What quality inspections should I require before a shipment leaves China?
Industry-standard practice is a three-stage inspection - initial production check, during-production check, and pre-shipment inspection - plus mill test certificates for metals.
For construction materials and metals, the inspection stages buyers typically require are:
- **Initial Production Check (IPC):** Verifies raw materials and the first 10-20% of production against spec. Catches wrong steel grade, incorrect coatings, or wrong dimensions before the full run.
- **During Production Check (DUPRO):** Performed at 40-60% completion.
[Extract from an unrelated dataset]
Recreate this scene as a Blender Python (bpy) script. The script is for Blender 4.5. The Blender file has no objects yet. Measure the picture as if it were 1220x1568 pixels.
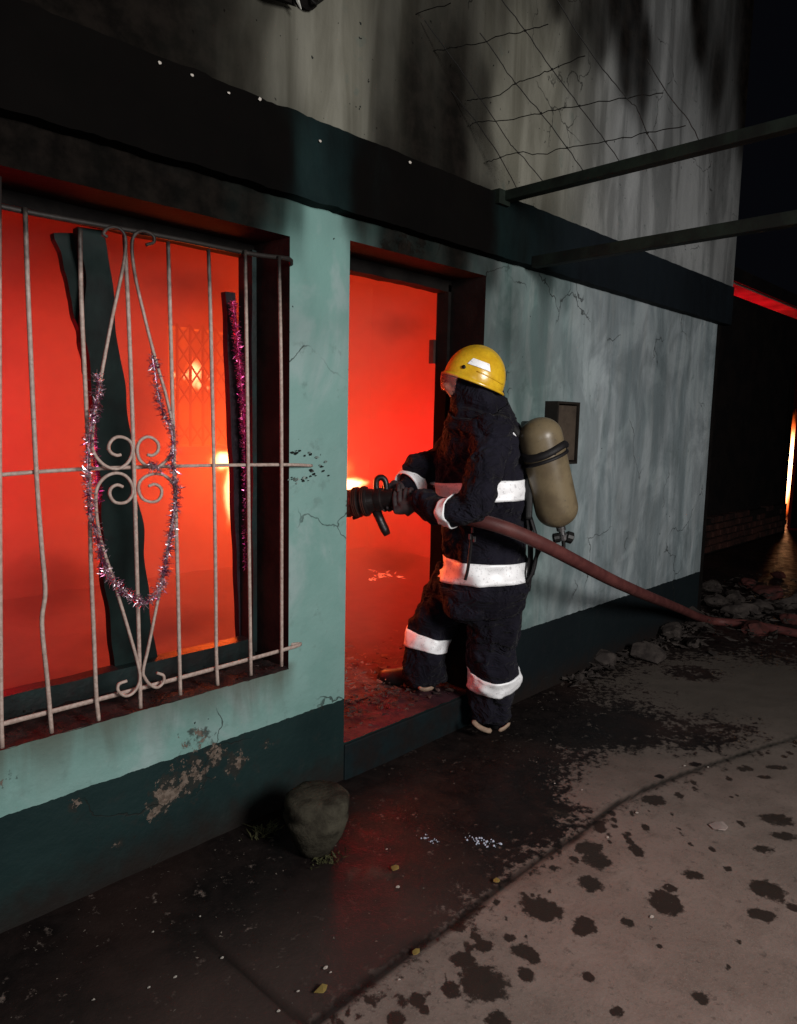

Confirms the run is consistent and dimensional tolerances are holding.
- **Pre-Shipment Inspection (PSI):** Performed when 80-100% of goods are packed. Inspector pulls samples per AQL (Acceptable Quality Limit) standards - typically AQL 2.5 for major defects, 4.0 for minor - and confirms quantity, packing, marks, and loading.
- **Container loading supervision:** Inspector witnesses the actual loading to prevent substitution.
For steel specifically, also require:
- **Mill Test Certificates (MTCs)** for every heat/batch showing chemical composition and mechanical properties.
- **Third-party lab tests** (tensile, yield, elongation, bend test) on random samples if the destination country requires it (e.g. SONCAP, SABS).
- **Coating thickness checks** for galvanised and pre-painted products.
SGS, BV, TÜV, and Intertek are the four agencies most commonly accepted by African and Middle Eastern customs authorities. Costs typically run USD 300-500 per inspection day.